For like 7 years prior to WWII, this wasn't actually true. Hitler and the Nazi party were very popular among American business moguls and conservative politicians (big shocker, I know), at least until Hitler started his whole world conquest thing and photos of concentration camps started making their way back to the states, but even then America was largely non-interventionist until Pearl Harbor. Americans frankly didn't care until we were attacked, and the same could be said for a lot of other countries as well.

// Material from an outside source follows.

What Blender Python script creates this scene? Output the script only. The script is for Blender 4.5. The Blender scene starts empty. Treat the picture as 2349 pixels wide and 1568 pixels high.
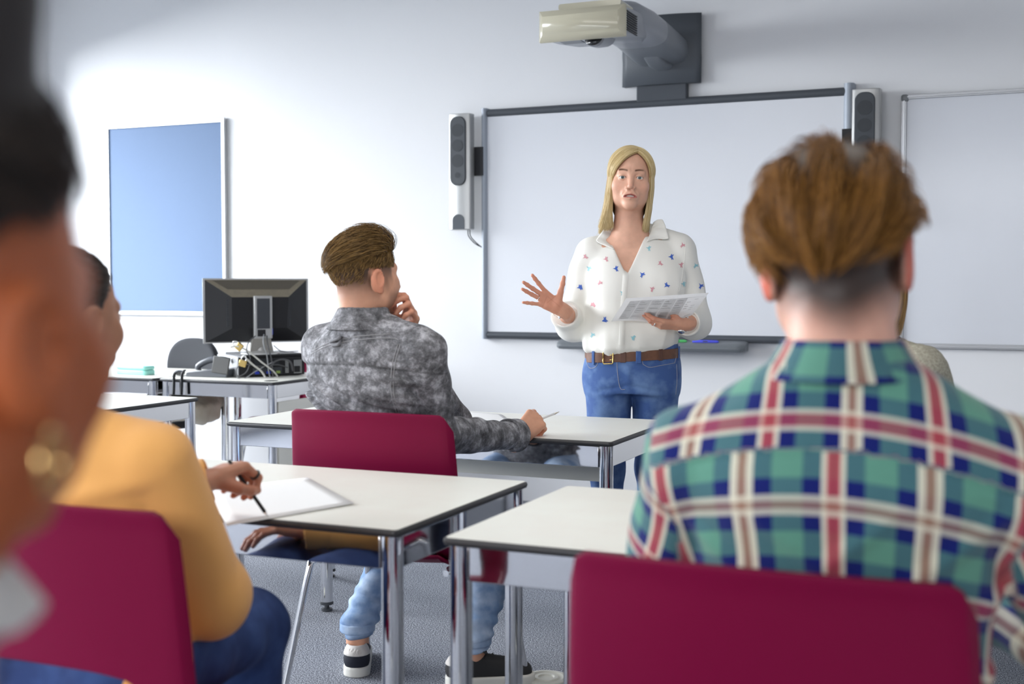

We didn't step in when Hitler invaded Poland unprovoked, or France, or started bombing Britain. We didn't step in when we found out he was wiping out massive swaths of his own people for the sake of some twisted idea of racial purity (an idea very similar to ones held by many Americans at the time). We only stepped in when a) we were attacked without warning by one of Hitler's allies and b) it was quite possible that the entirety of Europe would fall to Germany if we didn't, and why would he have stopped there? And when we finally broke down the German war machine at a scarcely imaginable human cost, did we focus on making sure that the atrocities that occurred during the Holocaust and WWII would never happen again? No, we immediately became paranoid about the Soviet Union and took it as an opportunity to build a buffer against them to protect our own political interests.
The unfortunate truth of the matter is nationalist and fascist rhetoric is very appealing to a not insignificant portion of the population. Hitler is definitely hated by most of the world after the fact, but before the true extent and nature of his crimes was known, he and his dangerous ideology were not hated by most of the world, they were quite popular for such extremist rhetoric.